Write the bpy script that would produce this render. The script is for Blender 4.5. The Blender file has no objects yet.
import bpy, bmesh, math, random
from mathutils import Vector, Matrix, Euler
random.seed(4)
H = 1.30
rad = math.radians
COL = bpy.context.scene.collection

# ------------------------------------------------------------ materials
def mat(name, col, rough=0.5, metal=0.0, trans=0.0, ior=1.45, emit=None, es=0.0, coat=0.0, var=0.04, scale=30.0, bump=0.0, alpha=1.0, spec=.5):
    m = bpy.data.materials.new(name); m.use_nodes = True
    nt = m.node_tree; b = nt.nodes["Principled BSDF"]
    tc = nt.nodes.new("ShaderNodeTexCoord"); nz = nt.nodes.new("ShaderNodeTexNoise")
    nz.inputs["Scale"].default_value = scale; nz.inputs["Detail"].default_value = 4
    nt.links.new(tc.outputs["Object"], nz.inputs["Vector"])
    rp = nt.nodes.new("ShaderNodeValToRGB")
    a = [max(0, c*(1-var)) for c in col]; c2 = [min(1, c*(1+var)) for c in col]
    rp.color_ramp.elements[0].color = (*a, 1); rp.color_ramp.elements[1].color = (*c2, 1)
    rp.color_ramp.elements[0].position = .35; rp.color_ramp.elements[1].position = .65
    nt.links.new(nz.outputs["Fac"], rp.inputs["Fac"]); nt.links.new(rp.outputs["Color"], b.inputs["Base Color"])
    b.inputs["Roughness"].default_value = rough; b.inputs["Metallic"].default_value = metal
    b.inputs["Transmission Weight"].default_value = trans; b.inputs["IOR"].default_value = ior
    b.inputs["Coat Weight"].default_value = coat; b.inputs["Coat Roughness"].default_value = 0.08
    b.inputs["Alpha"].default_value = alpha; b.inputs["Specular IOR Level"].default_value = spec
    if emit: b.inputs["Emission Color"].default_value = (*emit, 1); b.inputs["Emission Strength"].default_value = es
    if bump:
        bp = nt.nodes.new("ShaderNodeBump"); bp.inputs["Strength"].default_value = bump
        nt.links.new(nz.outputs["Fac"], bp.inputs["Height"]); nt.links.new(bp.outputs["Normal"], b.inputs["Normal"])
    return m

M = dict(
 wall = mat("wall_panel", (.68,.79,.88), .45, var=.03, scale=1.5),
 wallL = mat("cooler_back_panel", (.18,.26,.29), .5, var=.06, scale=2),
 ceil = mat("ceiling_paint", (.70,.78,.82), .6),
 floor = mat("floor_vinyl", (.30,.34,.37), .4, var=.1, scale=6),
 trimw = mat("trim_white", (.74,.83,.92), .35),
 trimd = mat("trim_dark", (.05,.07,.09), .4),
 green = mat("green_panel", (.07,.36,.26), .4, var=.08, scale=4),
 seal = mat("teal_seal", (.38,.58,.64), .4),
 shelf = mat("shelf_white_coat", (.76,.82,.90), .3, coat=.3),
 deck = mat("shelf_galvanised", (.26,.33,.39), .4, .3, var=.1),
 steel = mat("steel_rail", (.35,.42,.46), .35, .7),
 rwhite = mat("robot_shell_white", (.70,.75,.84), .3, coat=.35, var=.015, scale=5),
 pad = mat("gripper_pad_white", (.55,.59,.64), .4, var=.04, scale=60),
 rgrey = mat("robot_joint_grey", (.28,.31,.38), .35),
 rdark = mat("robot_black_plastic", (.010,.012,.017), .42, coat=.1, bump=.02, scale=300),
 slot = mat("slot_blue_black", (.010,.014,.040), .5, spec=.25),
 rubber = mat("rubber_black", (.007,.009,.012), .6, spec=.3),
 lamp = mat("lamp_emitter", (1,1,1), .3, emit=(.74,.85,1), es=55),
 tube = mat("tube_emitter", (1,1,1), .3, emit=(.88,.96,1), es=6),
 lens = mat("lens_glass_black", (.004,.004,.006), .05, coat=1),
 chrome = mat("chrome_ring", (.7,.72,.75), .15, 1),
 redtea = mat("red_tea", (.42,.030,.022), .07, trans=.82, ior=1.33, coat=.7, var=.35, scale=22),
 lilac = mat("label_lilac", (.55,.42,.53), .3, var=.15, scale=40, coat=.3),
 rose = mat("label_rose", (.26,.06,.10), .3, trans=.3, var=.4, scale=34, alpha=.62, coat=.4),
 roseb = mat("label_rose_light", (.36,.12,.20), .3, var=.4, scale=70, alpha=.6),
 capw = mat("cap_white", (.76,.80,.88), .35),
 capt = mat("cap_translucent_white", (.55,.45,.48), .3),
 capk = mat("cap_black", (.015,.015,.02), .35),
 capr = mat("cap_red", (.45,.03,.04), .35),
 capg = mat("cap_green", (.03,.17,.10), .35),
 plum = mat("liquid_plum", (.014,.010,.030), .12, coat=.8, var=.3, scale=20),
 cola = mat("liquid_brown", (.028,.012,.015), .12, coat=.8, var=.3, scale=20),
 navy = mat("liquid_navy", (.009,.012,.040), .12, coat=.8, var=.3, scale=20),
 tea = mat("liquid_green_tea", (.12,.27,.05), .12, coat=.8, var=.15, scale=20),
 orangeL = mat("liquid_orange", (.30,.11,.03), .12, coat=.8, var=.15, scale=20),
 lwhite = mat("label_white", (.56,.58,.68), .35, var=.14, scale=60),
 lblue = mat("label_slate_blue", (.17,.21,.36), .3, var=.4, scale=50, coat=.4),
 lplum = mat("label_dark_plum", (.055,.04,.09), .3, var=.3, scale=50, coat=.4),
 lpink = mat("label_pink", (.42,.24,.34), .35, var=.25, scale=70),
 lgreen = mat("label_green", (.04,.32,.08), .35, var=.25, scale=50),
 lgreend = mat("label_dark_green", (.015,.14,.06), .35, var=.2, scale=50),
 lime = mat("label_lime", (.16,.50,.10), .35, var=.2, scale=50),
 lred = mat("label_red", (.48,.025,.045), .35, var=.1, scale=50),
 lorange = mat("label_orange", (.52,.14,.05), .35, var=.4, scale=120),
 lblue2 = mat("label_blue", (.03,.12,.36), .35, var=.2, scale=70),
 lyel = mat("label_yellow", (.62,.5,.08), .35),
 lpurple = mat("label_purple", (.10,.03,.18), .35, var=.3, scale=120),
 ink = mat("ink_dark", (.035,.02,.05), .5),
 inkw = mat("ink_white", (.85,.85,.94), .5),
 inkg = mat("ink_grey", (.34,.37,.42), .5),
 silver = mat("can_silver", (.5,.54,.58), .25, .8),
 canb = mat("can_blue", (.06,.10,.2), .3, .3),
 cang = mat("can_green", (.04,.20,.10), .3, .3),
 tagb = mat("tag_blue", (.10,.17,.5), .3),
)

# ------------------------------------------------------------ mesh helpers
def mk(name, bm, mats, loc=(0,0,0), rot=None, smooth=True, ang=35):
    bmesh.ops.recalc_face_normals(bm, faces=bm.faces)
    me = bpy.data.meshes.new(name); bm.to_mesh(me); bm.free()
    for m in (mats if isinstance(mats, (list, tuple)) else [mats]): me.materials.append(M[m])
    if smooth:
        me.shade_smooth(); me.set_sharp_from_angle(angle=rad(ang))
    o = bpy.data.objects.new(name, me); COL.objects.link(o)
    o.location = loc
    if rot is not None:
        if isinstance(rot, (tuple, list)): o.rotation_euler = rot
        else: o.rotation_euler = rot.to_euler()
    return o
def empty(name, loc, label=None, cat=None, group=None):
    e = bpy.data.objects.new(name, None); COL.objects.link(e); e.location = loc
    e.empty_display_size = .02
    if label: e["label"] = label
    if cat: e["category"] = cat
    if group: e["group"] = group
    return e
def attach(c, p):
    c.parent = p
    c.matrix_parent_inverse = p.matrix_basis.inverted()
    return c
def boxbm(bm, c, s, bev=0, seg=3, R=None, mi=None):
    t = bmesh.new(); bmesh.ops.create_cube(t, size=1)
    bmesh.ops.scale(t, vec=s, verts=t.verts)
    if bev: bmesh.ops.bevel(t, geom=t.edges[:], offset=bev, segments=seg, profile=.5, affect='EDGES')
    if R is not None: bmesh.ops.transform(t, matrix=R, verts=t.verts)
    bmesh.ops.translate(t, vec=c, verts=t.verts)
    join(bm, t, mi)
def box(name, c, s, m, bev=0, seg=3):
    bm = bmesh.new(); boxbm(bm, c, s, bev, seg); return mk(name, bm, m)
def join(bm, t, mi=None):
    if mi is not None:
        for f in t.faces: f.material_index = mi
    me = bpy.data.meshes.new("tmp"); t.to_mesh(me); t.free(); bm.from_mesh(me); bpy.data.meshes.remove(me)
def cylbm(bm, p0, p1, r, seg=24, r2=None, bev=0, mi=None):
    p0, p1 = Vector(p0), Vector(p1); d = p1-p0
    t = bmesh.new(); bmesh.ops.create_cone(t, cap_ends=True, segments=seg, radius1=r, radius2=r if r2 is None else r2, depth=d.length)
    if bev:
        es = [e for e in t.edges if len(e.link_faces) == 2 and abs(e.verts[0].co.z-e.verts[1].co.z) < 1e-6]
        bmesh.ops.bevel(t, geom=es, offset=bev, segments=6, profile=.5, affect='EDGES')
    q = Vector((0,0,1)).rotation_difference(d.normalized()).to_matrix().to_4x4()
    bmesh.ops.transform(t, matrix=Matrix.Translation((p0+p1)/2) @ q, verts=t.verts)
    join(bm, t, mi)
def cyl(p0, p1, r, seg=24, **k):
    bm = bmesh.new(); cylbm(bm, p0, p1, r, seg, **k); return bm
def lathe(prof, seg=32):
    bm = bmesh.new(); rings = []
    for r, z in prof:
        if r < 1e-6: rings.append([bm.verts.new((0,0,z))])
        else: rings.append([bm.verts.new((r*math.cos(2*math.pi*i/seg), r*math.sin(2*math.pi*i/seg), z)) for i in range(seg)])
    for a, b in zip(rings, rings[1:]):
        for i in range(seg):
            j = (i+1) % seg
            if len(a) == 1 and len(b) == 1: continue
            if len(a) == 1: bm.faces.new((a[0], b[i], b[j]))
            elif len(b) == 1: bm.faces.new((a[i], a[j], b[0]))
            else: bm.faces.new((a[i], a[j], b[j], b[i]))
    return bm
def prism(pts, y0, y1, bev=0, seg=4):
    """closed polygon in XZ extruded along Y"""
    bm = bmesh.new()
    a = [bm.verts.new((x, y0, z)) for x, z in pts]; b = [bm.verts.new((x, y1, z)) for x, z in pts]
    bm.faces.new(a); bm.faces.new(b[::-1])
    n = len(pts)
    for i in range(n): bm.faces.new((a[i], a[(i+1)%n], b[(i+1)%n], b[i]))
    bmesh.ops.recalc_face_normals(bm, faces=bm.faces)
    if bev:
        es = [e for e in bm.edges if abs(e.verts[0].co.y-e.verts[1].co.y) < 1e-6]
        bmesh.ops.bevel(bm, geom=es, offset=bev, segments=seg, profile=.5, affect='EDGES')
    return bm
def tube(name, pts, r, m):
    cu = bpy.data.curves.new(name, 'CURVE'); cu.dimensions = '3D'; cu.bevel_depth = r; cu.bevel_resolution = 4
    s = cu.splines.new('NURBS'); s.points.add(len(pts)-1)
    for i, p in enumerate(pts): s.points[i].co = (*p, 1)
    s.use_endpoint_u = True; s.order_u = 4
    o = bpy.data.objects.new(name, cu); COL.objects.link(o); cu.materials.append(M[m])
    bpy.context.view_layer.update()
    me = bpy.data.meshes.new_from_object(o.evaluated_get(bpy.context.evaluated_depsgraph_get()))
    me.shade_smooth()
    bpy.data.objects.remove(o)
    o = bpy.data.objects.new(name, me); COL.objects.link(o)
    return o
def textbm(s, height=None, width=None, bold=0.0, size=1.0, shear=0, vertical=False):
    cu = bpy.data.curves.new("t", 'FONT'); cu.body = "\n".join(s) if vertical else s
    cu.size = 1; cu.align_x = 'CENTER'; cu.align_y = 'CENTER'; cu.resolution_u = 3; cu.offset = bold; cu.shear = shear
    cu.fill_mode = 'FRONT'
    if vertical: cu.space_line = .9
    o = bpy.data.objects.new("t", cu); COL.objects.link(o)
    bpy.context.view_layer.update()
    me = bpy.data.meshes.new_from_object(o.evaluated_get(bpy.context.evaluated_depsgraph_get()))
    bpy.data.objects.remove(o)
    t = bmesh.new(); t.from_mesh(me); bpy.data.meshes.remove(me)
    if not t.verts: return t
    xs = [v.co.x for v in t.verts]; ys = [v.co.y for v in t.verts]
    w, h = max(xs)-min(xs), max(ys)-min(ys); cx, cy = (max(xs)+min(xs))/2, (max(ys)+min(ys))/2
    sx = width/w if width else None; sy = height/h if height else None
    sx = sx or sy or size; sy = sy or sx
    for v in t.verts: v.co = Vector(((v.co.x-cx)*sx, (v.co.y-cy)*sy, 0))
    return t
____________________
Pick out every line holding the string "objects" and return it.

Write the bpy script that would produce this render. The script is for Blender 4.5. The Blender file has no objects yet.
    o = bpy.data.objects.new(name, me); COL.objects.link(o)
    e = bpy.data.objects.new(name, None); COL.objects.link(e); e.location = loc
    o = bpy.data.objects.new(name, cu); COL.objects.link(o); cu.materials.append(M[m])
    bpy.data.objects.remove(o)
    o = bpy.data.objects.new(name, me); COL.objects.link(o)
    o = bpy.data.objects.new("t", cu); COL.objects.link(o)
    bpy.data.objects.remove(o)